[START OF PROVIDED DATA]

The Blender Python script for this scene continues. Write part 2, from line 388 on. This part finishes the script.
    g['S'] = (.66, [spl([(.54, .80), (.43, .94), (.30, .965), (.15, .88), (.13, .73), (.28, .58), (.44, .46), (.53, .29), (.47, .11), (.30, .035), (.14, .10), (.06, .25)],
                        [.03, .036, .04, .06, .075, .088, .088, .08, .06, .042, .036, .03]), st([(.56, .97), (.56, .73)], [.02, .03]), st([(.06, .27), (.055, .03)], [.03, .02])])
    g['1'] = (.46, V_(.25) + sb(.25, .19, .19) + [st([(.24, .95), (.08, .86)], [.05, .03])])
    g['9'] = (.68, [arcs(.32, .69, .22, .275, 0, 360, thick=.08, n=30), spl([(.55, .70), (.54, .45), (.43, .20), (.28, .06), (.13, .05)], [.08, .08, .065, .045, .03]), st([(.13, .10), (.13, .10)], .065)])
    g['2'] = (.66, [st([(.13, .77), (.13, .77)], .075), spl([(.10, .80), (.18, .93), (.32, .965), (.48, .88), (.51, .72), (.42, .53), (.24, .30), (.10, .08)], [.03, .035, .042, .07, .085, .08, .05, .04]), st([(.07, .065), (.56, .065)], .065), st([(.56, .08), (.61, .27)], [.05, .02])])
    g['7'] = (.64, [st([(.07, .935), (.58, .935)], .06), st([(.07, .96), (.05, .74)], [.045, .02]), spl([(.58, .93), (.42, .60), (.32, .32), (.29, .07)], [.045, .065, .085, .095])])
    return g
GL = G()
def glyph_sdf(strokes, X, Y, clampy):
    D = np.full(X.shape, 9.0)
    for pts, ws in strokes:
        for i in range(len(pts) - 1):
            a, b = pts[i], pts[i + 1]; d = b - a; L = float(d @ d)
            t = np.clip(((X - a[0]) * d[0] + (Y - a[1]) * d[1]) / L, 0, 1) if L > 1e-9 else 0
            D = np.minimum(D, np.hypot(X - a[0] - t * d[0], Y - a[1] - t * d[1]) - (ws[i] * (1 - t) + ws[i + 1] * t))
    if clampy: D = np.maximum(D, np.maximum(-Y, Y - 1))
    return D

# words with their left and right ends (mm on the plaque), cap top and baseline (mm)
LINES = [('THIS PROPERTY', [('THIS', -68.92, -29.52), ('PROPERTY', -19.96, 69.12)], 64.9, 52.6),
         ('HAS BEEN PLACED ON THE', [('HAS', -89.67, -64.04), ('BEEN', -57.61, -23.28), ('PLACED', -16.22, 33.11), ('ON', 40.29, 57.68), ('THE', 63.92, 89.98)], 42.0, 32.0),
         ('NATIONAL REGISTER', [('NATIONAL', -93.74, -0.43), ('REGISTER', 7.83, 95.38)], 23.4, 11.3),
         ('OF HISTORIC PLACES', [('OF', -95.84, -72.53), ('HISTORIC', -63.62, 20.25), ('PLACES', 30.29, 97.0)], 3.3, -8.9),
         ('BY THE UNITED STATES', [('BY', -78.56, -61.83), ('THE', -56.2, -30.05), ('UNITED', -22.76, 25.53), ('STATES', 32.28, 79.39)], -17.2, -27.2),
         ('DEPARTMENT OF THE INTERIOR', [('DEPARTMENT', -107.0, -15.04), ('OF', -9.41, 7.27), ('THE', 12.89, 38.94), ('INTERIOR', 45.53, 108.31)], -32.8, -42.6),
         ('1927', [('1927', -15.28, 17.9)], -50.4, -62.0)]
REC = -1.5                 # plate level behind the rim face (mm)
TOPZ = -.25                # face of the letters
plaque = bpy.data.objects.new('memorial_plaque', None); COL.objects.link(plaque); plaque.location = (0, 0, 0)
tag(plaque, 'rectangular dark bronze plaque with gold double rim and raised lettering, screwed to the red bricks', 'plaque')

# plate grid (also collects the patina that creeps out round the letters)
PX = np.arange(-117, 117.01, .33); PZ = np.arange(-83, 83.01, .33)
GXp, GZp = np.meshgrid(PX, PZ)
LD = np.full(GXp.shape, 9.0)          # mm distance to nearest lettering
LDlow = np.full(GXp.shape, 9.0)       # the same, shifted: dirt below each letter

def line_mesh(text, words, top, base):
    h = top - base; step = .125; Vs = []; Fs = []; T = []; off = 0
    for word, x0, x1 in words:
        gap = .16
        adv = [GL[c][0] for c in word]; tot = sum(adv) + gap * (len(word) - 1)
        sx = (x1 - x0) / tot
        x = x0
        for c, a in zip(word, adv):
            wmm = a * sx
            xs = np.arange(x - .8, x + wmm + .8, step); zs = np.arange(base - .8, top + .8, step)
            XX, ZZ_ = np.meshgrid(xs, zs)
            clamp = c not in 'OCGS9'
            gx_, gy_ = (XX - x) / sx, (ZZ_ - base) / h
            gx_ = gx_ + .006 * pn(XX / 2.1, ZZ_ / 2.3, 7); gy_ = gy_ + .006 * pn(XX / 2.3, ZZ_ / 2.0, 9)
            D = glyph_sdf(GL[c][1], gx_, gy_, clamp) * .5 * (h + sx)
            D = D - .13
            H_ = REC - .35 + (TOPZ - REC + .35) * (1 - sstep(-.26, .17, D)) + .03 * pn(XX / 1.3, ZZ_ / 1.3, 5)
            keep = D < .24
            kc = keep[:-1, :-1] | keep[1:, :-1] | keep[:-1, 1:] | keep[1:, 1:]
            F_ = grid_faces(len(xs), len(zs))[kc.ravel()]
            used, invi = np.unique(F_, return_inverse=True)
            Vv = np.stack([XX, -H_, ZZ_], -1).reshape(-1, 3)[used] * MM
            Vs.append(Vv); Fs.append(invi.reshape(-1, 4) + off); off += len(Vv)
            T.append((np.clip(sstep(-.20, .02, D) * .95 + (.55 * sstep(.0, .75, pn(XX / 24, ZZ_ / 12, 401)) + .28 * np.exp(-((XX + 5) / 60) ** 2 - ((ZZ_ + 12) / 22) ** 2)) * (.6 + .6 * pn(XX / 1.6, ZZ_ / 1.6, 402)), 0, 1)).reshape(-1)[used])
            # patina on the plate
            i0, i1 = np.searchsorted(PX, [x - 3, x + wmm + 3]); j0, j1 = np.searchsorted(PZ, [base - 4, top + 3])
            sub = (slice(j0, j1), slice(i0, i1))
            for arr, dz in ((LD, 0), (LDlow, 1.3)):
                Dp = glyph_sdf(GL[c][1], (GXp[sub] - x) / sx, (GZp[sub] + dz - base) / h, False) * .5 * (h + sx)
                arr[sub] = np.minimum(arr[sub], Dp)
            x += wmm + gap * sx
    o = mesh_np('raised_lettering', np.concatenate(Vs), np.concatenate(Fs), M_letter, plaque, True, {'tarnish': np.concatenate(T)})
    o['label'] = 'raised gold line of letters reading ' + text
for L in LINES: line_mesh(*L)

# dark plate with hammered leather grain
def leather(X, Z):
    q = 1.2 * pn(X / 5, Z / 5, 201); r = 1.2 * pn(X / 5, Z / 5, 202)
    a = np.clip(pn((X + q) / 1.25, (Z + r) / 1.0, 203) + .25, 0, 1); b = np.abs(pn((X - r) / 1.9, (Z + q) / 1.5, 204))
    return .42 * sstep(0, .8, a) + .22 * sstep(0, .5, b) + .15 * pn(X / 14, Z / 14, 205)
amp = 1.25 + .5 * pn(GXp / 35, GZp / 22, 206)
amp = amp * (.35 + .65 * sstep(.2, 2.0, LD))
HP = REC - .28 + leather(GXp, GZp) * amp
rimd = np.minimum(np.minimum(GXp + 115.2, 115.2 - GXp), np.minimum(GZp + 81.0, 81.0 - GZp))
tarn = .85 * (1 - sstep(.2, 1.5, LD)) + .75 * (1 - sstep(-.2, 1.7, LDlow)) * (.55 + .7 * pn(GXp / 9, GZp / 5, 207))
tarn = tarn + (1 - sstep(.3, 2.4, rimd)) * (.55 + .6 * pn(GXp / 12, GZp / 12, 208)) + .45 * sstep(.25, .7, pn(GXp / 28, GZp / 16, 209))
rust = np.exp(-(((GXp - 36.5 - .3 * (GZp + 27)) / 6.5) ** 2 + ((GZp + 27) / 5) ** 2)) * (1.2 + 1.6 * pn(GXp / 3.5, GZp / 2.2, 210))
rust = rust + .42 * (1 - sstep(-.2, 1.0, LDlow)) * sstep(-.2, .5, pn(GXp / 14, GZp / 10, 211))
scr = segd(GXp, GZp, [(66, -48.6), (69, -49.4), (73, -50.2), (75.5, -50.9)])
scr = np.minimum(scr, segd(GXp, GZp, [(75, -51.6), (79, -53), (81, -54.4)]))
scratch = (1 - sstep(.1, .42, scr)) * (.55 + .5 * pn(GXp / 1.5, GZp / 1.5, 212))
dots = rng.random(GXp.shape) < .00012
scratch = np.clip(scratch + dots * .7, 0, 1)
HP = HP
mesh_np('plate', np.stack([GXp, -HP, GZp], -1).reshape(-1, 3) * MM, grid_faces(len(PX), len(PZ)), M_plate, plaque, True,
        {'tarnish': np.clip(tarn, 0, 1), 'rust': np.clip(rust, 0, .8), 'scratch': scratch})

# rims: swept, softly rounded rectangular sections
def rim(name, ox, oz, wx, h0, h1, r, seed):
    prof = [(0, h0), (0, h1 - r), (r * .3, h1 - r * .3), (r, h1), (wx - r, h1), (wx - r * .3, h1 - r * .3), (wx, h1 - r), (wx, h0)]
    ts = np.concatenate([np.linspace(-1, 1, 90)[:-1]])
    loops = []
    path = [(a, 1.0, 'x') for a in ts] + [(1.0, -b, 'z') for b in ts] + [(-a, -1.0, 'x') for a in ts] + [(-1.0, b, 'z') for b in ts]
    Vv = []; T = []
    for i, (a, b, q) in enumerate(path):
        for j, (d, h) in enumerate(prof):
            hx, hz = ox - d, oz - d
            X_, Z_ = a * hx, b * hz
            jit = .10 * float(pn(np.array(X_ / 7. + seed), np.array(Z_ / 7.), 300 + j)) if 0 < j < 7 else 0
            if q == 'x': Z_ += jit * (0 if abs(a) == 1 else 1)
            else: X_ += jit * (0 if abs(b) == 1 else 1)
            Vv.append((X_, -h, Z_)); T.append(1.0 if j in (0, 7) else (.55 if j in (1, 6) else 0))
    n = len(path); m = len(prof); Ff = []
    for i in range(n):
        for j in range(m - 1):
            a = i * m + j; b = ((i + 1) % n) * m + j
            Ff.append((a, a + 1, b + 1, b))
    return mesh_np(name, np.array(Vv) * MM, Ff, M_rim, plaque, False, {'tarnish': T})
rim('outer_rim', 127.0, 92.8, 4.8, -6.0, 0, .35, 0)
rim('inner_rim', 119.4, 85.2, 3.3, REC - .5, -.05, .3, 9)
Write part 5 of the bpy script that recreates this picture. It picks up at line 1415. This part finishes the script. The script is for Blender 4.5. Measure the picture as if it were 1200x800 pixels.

[END OF PROVIDED DATA]

Count every line of the material above that holds the string "script", then state only the total.

## RESULT
2